Experience gives us the same answer. When we meet a friend in a coffeeshop rather than on a screen, we sit opposite each other at a table surrounded by the scents, sounds, and sights of the café, with the possibility that another acquaintance may interrupt the conversation. If we are grieving, that screen allows no comforting touch of a friend’s hand; if we fall silent for a time, as we might in the café, the machine seems to demand words.
And yet … and yet …
Despite all the dire predictions and observations, grassroots communities keep popping up. My church, for example, sponsors activity and discussion groups for men and women, young and old. My public library offers an array of clubs and meetings aimed at children and adults alike. The town boasts plenty of volunteer groups ranging from food pantries to pro-life work. You’ll also find book and gardening clubs here, where friendship thrives along with stories read and flowers planted and nourished. Even within my own family there’s a special camaraderie among my four children, who meet every Thursday evening by phone to discuss a particular Bible passage.

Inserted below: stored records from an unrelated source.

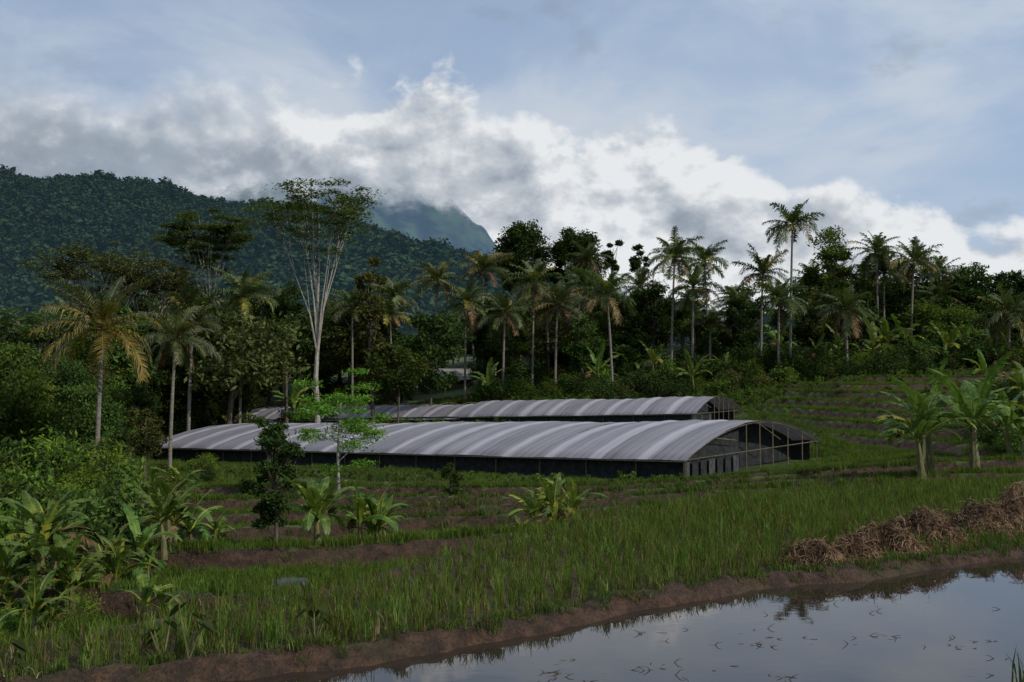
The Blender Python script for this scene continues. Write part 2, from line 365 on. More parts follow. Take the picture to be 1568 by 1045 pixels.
def terrain(x,y,parts=False):
    x=np.asarray(x,float);y=np.asarray(y,float)
    xc=np.clip(x,-220,220); yc=np.clip(y,-20,300)
    h=rbf(xc,yc)
    hw=h+0.12*wob(x,y,.2)
    st=0.62; q=hw/st; fl=np.floor(q); fr=q-fl
    ht=(fl+ss((fr-.78)/.22))*st-0.05
    ht=ht+0.10*np.exp(-((fr-1.0)/.05)**2)
    wz=ss((x-20)/2)*ss((y-45)/3)*ss((105-y)/8)*ss((90-x)/10)
    h=h*(1-wz)+ht*wz+0.04*wob(x,y,.8)
    f,bz=bund(x,y)
    h=h+bz*(0.48*ss((f-.40)/.06)*ss((.62-f)/.10)-.10)
    d=y-np.interp(x,EX,EY)-0.35*wob(x,y,.5)
    z=h*ss(d/1.3)+0.09*np.exp(-((d+.1)/.3)**2)*(d<1)
    dp=np.interp(x,PX,PY)-y+0.16*wob(x,y,1.7)+0.06*wob(x,y,6)
    z=z*1.0+0.11*np.exp(-((dp+.30)/.22)**2)*(1+0.6*wob(x,y,4))+0.025*wob(x,y,9)+.03*wob(x,y,17)*np.exp(-((dp+.1)/.4)**2)
    z=z-0.42*ss((dp+.02)/.45)*(1)
    front=ss((3.0-y)/1.5); z=z*(1-front)+front*(1.3)
    left=ss((-5.2-x)/1.5)*ss(dp/.4); z=z*(1-left)+left*0.03
    if parts: return z,wz*((fr>.76)&(fr<1.0))
    return z
def tz(x,y): return float(terrain(np.array([x]),np.array([y]))[0])
def ar(a,b,s): return np.arange(a,b,s)
xs=np.concatenate([[-6000,-3000,-1500,-700,-400],ar(-250,-60,8),ar(-60,-8,.5),ar(-8,14,.13),ar(14,60,.4),ar(60,250,6),[400,700,1500,3000,6000]])
ys=np.concatenate([[-3000,-800,-200,-60,-20,-5,0,2],ar(3,8,.4),ar(8,19,.11),ar(19,50,.2),ar(50,100,.3),ar(100,160,1.5),ar(160,300,8),[400,600,1200,2500,5000,9000]])
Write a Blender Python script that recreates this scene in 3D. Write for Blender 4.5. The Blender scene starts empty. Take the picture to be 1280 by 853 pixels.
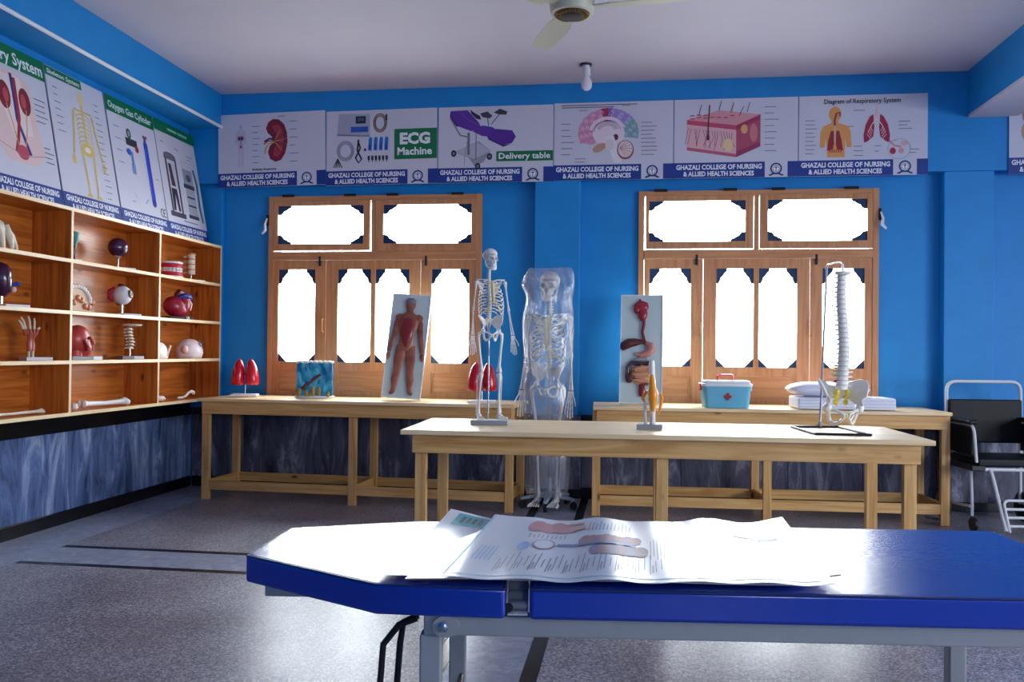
import bpy, bmesh, math, random
from mathutils import Vector, Matrix, noise
R = math.radians
sc = bpy.context.scene
col = sc.collection
random.seed(7)

# ------------------------------------------------------------------ camera
EYE = 1.16
YAW, PITCH, ROLL = 0.1368, 0.0117, 0.0107
cam_data = bpy.data.cameras.new('camera')
cam_data.sensor_width = 36.0
cam_data.lens = 36.0 * 1078.0 / 1280.0
cam_data.clip_start = 0.05
cam = bpy.data.objects.new('camera', cam_data)
col.objects.link(cam)
_r = Vector((math.cos(YAW), math.sin(YAW), 0)); _f = Vector((-math.sin(YAW), math.cos(YAW), 0)); _u = Vector((0, 0, 1))
_f2 = _f * math.cos(PITCH) + _u * math.sin(PITCH); _u2 = _u * math.cos(PITCH) - _f * math.sin(PITCH)
_r3 = _r * math.cos(ROLL) + _u2 * math.sin(ROLL); _u3 = _u2 * math.cos(ROLL) - _r * math.sin(ROLL)
cam.matrix_world = Matrix(((_r3.x, _u3.x, -_f2.x, 0), (_r3.y, _u3.y, -_f2.y, 0), (_r3.z, _u3.z, -_f2.z, EYE), (0, 0, 0, 1)))
sc.camera = cam

# ------------------------------------------------------------------ daylight and exposure
world = bpy.data.worlds.new('overcast_sky')
sc.world = world
world.use_nodes = True
bg = world.node_tree.nodes['Background']
bg.inputs['Color'].default_value = (0.90, 0.95, 1.0, 1)
bg.inputs['Strength'].default_value = 1.0
_nt = world.node_tree                                   # bright overcast sky above, paler sunlit ground below the horizon
_tc = _nt.nodes.new('ShaderNodeTexCoord'); _sp = _nt.nodes.new('ShaderNodeSeparateXYZ'); _mr = _nt.nodes.new('ShaderNodeMapRange')
_mr.inputs['From Min'].default_value = -0.25; _mr.inputs['From Max'].default_value = 0.15
_mr.inputs['To Min'].default_value = 12.0; _mr.inputs['To Max'].default_value = 30.0
_nt.links.new(_tc.outputs['Generated'], _sp.inputs[0]); _nt.links.new(_sp.outputs['Z'], _mr.inputs['Value']); _nt.links.new(_mr.outputs[0], bg.inputs['Strength'])
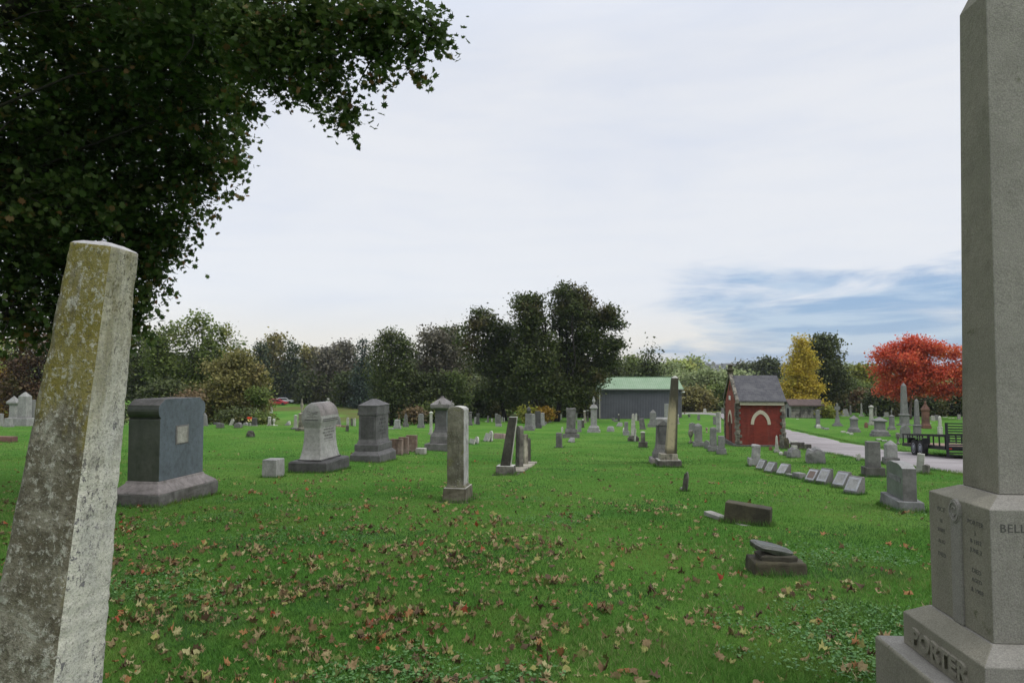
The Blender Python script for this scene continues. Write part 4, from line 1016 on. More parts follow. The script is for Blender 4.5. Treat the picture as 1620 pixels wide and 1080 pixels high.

Almost 200 years ago in Democracy in America, Alexis de Tocqueville noted the American passion for forming “associations,” social, civic, and political groups for the betterment of the individual and the culture. This same tendency possesses us today. And whether we recognize it or not, these volunteer clubs, assemblies, and organizations, free from government regulation or interference, constitute tiny outposts of liberty, comradeship, and joy even in these dark days of our republic.